Wrong, de Quentin Dupieux

 

Wrong, de Quentin DupieuxA l’instar de Dolph, héros de Wrong et peintre à ses heures, Quentin Dupieux joue sur plusieurs tableaux. On a pu voir en ligne ou à Cannes (pour les moins casaniers) Wrong Cops, premier aperçu d’une série de courts-métrages de l’homme qu’on appelait Mr. Oizo, avec Marilyn Manson, et on peut dès aujourd’hui voir en salle Wrong, un long-métrage qui n’a rien à voir avec Wrong Cops, mais également œuvre signée Dupieux. Et le cinéaste de déclarer qu’il est « plutôt fainéant concernant les titres ». Plutôt, oui.

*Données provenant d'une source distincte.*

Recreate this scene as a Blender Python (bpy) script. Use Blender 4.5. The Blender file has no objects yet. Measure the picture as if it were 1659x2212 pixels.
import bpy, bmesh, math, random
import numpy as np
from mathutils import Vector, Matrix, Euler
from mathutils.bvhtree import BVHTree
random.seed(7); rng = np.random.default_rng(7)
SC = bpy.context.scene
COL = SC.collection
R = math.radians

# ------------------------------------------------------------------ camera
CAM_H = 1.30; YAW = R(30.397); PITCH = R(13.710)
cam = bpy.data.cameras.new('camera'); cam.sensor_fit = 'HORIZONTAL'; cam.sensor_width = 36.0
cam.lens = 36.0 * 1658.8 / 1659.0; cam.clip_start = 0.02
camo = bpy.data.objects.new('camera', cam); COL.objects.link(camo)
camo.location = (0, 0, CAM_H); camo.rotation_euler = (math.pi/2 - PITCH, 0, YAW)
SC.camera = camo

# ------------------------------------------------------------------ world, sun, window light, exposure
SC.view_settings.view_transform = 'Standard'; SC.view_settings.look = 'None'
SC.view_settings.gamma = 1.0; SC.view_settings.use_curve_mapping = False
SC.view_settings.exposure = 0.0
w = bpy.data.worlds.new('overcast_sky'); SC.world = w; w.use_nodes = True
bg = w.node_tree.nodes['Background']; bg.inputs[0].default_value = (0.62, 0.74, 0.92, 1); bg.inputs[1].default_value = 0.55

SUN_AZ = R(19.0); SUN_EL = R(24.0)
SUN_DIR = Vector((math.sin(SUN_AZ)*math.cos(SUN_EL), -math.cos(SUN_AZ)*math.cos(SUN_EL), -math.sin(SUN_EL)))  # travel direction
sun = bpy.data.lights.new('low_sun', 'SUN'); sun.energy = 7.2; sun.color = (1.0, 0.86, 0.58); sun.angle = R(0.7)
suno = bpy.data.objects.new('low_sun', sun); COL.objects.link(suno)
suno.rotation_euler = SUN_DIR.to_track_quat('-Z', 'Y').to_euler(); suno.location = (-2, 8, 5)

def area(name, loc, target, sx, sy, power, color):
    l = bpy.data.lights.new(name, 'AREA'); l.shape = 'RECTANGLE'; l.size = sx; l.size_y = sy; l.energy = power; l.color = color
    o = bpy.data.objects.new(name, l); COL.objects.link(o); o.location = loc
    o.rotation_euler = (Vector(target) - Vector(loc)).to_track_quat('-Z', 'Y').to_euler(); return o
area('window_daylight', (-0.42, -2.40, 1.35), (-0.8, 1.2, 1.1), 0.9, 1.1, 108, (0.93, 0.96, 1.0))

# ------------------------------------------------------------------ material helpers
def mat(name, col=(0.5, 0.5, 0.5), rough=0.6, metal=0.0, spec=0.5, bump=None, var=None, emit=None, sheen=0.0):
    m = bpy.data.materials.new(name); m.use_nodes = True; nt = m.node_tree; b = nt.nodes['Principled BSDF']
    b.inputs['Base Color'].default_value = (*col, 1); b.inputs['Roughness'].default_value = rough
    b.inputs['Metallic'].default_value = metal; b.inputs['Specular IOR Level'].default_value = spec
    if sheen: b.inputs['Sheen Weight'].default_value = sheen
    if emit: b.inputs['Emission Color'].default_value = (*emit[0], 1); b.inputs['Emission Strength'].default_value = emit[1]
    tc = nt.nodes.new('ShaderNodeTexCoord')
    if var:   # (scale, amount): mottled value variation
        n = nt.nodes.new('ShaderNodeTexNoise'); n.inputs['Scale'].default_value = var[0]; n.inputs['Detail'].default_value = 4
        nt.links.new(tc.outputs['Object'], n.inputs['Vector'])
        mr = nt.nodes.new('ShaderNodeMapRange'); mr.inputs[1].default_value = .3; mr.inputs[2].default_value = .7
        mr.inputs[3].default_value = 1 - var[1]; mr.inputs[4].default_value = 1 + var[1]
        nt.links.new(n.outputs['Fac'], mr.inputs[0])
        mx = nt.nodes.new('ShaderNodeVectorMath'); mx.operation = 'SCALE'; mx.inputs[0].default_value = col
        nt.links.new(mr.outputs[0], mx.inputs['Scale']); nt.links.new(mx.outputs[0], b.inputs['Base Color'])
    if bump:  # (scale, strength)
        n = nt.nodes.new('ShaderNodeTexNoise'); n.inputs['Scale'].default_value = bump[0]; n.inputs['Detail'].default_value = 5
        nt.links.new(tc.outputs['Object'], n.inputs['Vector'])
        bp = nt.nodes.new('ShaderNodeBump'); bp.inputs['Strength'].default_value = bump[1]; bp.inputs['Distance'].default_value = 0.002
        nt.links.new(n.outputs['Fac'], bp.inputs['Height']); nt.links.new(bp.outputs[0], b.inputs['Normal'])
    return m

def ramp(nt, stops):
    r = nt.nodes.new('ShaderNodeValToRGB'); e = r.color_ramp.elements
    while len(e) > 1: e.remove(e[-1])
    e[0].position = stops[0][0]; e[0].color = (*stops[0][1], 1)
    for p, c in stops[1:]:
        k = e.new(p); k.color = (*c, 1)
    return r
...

Les lecteurs de Grand Écart ayant survécu aux salmigondis du paragraphe précédent (on vous voit, on a votre IP) pourront se délecter en salle du nouveau spectacle cinématographique offert par l’auteur de Rubber et de Steak. Ils se rassasieront du décalage permanent entre ce que vivent les personnages, jetés en pâture à ce vélociraptor affamé qu’est l’Absurde, et leur manière de réagir, hiératique dans le cas du héros Dolph, flegmatique pour Ronnie le détective, ou mystique dans la bouche de Master Chang, méchant zoophile (au sens premier du terme).

Dolph, chômeur qui se rend toujours à son travail, ne trouve plus son chien, Paul. Il est contacté par Master Chang, un obscur gourou qui enlève les animaux de compagnie pour mieux faire prendre conscience à leurs maîtres de la place de la bête dans leur vie. Ronnie est chargé par Dolph de retrouver Paul. Le détective pousse les techniques d’investigation très loin, mélangeant Déjà vu (R.I.P. Tony), Les Experts et déjection canine. Voilà pour situer mieux ce drôle de métrage, qui se déliterait si l’on en donnait tous les ressorts.
On préférera rappeler les tenants et aboutissants éventuels du nonsense au cinéma. Dans certains cas, l’absurdité ne provoque aucune émotion, si ce n’est une mise en lien de mécanismes inconscients (la peur, le sentiment de malaise, d’étrangeté, comme ici), sur laquelle le spectateur calque ses propres obsessions, dans le meilleur des cas. Dans le pire, il demeure imperméable et se dit qu’il y a quand même de chouettes effets spéciaux dans Transformers III.

Une autre manière d’utiliser l’absurdité est de pousser l’incohérence jusqu’au bout, en racontant, dans un univers tout à fait rationnel a priori, l’histoire d’un pneu serial-killer (Rubber), d’un homme qui a perdu son chien et de son jardinier qui rêve (Wrong) ou toute autre situation impossible avec un pied dans le réel (les Monty Python, principalement dans les sketchs du Flying Circus). A ce compte-là, le décalage crée l’émotion la plus difficile à obtenir, soit le rire, sans perdre une minute son esprit de sérieux.

Et pour que l’alliage prenne, le creuset doit contenir de solides minerais ; l’absurde à chaud se refroidit au contact d’une mise en scène clinique et l’on doit noter que la science acquise par Dupieux dans l’utilisation du numérique (Rubber avait été tourné avec un Canon 5D, Wrong avec un prototype reprenant son principe) ainsi que son sens de l’à-propos filmique (les cadrages, dans des plans souvent inertes, révèlent de subtils détails sans les accentuer, tel ce globe terrestre à l’envers apparaissant çà et là) amènent une ambiance qui détonne parfaitement avec l’histoire. Et c’est aux acteurs que l’on doit la touche finale de cette pièce divinement usinée, avec un Jack Plotnick qui nous ressemble tant quand on voudrait surtout éviter d’avoir sa vie, un William Fichtner vraiment flippant et un Eric Judor vraiment loin, c’est-à-dire de l’autre côté de l’Atlantique. Quentin Dupieux a réussi à revenir aux humains après avoir confié le premier rôle de son film précédent à un pneu ; c’est bien la marque d’un génie.

Wrong de Quentin Dupieux, avec Jack Plotnick, Eric Judor, William Fichtner et Alexis Dziena. France, 2011. Sortie le 5 septembre 2012.